One of the most common causes of reduced performance on a Windows PC is heavy disk fragmentation. Instead of writing each file to one location, Windows often breaks up files into pieces, which get stored all over the hard drive. This may significantly reduce data access speed and cause general PC slowdown.
The article provides details on the causes of file fragmentation, its effects on PC performance and ways to defragment a PC hard drive.
Causes of PC fragmentation
It is a fact that computer hard drives get fragmented with normal Windows use. On a freshly installed system files are normally written in order, but as they get used – edited, deleted, saved – oftentimes there is not enough space right next to the file being added to, which results in part of the added data being written somewhere else on the hard drive. When free space on a hard drive is reduced, Windows may not be able to find big enough consecutive areas to write very large files to, so such files get broken up into multiple pieces and stored in several different locations on a PC hard drive. The fuller the hard drive gets, the heavier it may get fragmented, since there may only be very small areas of free space left, scattered all over the drive.

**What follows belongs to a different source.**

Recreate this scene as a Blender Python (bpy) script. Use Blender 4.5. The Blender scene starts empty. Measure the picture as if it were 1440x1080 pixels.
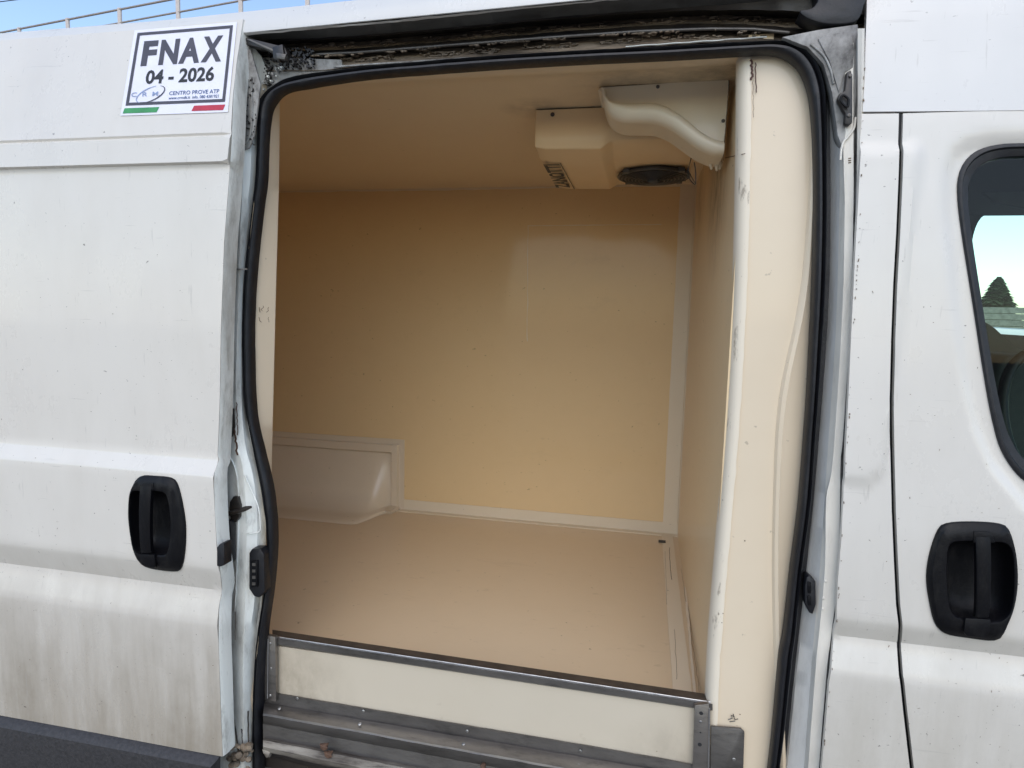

Effects of PC fragmentation
When files are fragmented on a PC hard drive, the drive’s read/write head has to move all over the disk to gather all file pieces when the file needs to be accessed. Moving to several different locations instead of just one obviously takes more time, resulting in reduced data access speed. The more fragmented a PC hard drive is, the more the read/write head needs to move, and the greater the resulting PC slowdown may be. A general PC slowdown may be a sign that the computer is in need of defragging.